- Given instruction: Reproduce the listing below exactly. Pictures do not belong in the copy.
Start of Supplied information
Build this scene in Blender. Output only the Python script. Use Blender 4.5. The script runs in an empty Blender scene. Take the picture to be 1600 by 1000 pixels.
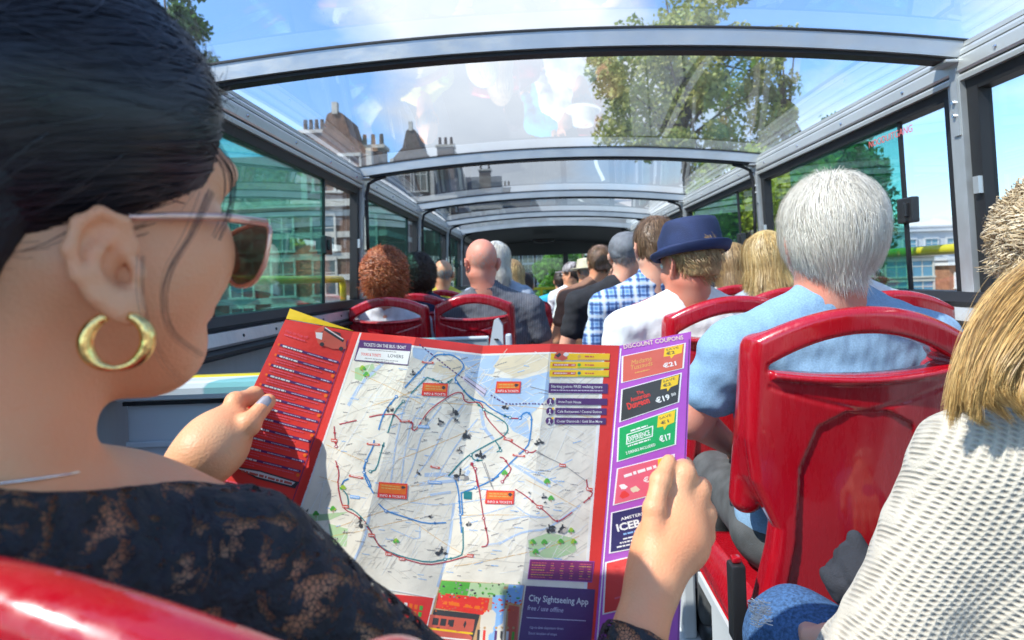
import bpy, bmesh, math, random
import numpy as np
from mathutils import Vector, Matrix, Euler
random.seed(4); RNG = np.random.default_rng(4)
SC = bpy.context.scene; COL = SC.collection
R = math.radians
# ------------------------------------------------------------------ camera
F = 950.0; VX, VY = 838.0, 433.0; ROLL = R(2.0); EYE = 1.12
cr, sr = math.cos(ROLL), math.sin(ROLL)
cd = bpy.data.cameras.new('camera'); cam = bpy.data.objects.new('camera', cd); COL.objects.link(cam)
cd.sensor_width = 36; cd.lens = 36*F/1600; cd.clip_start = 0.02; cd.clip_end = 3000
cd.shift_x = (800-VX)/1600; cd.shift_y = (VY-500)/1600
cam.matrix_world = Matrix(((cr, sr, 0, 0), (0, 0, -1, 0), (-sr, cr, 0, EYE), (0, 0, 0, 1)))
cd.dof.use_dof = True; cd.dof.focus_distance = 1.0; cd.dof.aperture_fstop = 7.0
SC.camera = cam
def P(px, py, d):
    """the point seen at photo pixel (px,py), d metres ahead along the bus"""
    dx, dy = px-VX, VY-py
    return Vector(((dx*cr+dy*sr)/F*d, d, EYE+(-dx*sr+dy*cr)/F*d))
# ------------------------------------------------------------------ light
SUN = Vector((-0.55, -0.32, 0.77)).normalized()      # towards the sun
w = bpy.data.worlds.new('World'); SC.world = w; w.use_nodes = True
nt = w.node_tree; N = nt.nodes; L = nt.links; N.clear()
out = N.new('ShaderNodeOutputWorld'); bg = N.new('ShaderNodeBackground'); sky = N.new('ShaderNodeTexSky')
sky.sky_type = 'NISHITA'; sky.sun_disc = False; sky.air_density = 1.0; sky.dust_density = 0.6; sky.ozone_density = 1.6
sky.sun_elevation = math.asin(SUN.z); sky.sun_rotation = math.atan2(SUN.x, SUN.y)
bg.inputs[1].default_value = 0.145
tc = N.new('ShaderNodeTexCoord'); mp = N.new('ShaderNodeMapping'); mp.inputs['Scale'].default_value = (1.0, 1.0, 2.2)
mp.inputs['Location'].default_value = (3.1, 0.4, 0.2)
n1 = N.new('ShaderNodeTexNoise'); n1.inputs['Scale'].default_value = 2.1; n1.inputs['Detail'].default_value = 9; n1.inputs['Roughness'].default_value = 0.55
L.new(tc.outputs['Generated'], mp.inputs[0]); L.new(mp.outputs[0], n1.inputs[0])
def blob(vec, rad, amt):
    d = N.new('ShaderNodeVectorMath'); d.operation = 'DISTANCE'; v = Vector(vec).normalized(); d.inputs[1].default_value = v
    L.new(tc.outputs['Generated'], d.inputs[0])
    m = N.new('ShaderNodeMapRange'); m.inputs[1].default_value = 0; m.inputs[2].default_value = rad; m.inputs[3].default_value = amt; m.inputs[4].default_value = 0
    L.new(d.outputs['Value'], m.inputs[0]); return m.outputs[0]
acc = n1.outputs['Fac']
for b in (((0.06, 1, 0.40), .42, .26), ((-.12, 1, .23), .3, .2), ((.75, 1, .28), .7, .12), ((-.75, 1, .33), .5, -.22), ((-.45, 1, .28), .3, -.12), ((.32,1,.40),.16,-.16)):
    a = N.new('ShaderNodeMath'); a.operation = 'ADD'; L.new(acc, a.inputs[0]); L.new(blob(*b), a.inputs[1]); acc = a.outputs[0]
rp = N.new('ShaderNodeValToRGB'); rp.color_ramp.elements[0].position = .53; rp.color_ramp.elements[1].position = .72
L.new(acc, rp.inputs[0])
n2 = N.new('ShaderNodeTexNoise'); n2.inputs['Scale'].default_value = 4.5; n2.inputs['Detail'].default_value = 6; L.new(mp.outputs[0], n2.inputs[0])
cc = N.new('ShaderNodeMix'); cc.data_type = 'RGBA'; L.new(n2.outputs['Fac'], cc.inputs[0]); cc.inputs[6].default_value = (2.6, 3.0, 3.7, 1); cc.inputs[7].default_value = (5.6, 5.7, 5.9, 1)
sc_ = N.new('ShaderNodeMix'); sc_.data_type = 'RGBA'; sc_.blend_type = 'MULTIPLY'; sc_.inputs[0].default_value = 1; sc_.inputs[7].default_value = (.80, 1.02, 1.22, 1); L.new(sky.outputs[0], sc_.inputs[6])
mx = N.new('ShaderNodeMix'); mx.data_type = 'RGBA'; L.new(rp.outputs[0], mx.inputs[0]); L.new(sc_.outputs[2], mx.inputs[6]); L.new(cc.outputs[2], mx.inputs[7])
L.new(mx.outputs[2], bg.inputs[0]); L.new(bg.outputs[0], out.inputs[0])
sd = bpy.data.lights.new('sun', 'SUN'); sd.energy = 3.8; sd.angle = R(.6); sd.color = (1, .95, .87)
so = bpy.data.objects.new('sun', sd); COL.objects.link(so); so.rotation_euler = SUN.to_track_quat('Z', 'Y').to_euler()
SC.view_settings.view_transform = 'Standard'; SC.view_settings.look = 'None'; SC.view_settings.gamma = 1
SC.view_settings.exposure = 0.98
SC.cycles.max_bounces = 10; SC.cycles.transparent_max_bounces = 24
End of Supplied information
- Reply to the task:
Build this scene in Blender. Output only the Python script. Use Blender 4.5. The script runs in an empty Blender scene. Take the picture to be 1600 by 1000 pixels.
import bpy, bmesh, math, random
import numpy as np
from mathutils import Vector, Matrix, Euler
random.seed(4); RNG = np.random.default_rng(4)
SC = bpy.context.scene; COL = SC.collection
R = math.radians
# ------------------------------------------------------------------ camera
F = 950.0; VX, VY = 838.0, 433.0; ROLL = R(2.0); EYE = 1.12
cr, sr = math.cos(ROLL), math.sin(ROLL)
cd = bpy.data.cameras.new('camera'); cam = bpy.data.objects.new('camera', cd); COL.objects.link(cam)
cd.sensor_width = 36; cd.lens = 36*F/1600; cd.clip_start = 0.02; cd.clip_end = 3000
cd.shift_x = (800-VX)/1600; cd.shift_y = (VY-500)/1600
cam.matrix_world = Matrix(((cr, sr, 0, 0), (0, 0, -1, 0), (-sr, cr, 0, EYE), (0, 0, 0, 1)))
cd.dof.use_dof = True; cd.dof.focus_distance = 1.0; cd.dof.aperture_fstop = 7.0
SC.camera = cam
def P(px, py, d):
    """the point seen at photo pixel (px,py), d metres ahead along the bus"""
    dx, dy = px-VX, VY-py
    return Vector(((dx*cr+dy*sr)/F*d, d, EYE+(-dx*sr+dy*cr)/F*d))
# ------------------------------------------------------------------ light
SUN = Vector((-0.55, -0.32, 0.77)).normalized()      # towards the sun
w = bpy.data.worlds.new('World'); SC.world = w; w.use_nodes = True
nt = w.node_tree; N = nt.nodes; L = nt.links; N.clear()
out = N.new('ShaderNodeOutputWorld'); bg = N.new('ShaderNodeBackground'); sky = N.new('ShaderNodeTexSky')
sky.sky_type = 'NISHITA'; sky.sun_disc = False; sky.air_density = 1.0; sky.dust_density = 0.6; sky.ozone_density = 1.6
sky.sun_elevation = math.asin(SUN.z); sky.sun_rotation = math.atan2(SUN.x, SUN.y)
bg.inputs[1].default_value = 0.145
tc = N.new('ShaderNodeTexCoord'); mp = N.new('ShaderNodeMapping'); mp.inputs['Scale'].default_value = (1.0, 1.0, 2.2)
mp.inputs['Location'].default_value = (3.1, 0.4, 0.2)
n1 = N.new('ShaderNodeTexNoise'); n1.inputs['Scale'].default_value = 2.1; n1.inputs['Detail'].default_value = 9; n1.inputs['Roughness'].default_value = 0.55
L.new(tc.outputs['Generated'], mp.inputs[0]); L.new(mp.outputs[0], n1.inputs[0])
def blob(vec, rad, amt):
    d = N.new('ShaderNodeVectorMath'); d.operation = 'DISTANCE'; v = Vector(vec).normalized(); d.inputs[1].default_value = v
    L.new(tc.outputs['Generated'], d.inputs[0])
    m = N.new('ShaderNodeMapRange'); m.inputs[1].default_value = 0; m.inputs[2].default_value = rad; m.inputs[3].default_value = amt; m.inputs[4].default_value = 0
    L.new(d.outputs['Value'], m.inputs[0]); return m.outputs[0]
acc = n1.outputs['Fac']
for b in (((0.06, 1, 0.40), .42, .26), ((-.12, 1, .23), .3, .2), ((.75, 1, .28), .7, .12), ((-.75, 1, .33), .5, -.22), ((-.45, 1, .28), .3, -.12), ((.32,1,.40),.16,-.16)):
    a = N.new('ShaderNodeMath'); a.operation = 'ADD'; L.new(acc, a.inputs[0]); L.new(blob(*b), a.inputs[1]); acc = a.outputs[0]
rp = N.new('ShaderNodeValToRGB'); rp.color_ramp.elements[0].position = .53; rp.color_ramp.elements[1].position = .72
L.new(acc, rp.inputs[0])
n2 = N.new('ShaderNodeTexNoise'); n2.inputs['Scale'].default_value = 4.5; n2.inputs['Detail'].default_value = 6; L.new(mp.outputs[0], n2.inputs[0])
cc = N.new('ShaderNodeMix'); cc.data_type = 'RGBA'; L.new(n2.outputs['Fac'], cc.inputs[0]); cc.inputs[6].default_value = (2.6, 3.0, 3.7, 1); cc.inputs[7].default_value = (5.6, 5.7, 5.9, 1)
sc_ = N.new('ShaderNodeMix'); sc_.data_type = 'RGBA'; sc_.blend_type = 'MULTIPLY'; sc_.inputs[0].default_value = 1; sc_.inputs[7].default_value = (.80, 1.02, 1.22, 1); L.new(sky.outputs[0], sc_.inputs[6])
mx = N.new('ShaderNodeMix'); mx.data_type = 'RGBA'; L.new(rp.outputs[0], mx.inputs[0]); L.new(sc_.outputs[2], mx.inputs[6]); L.new(cc.outputs[2], mx.inputs[7])
L.new(mx.outputs[2], bg.inputs[0]); L.new(bg.outputs[0], out.inputs[0])
sd = bpy.data.lights.new('sun', 'SUN'); sd.energy = 3.8; sd.angle = R(.6); sd.color = (1, .95, .87)
so = bpy.data.objects.new('sun', sd); COL.objects.link(so); so.rotation_euler = SUN.to_track_quat('Z', 'Y').to_euler()
SC.view_settings.view_transform = 'Standard'; SC.view_settings.look = 'None'; SC.view_settings.gamma = 1
SC.view_settings.exposure = 0.98
SC.cycles.max_bounces = 10; SC.cycles.transparent_max_bounces = 24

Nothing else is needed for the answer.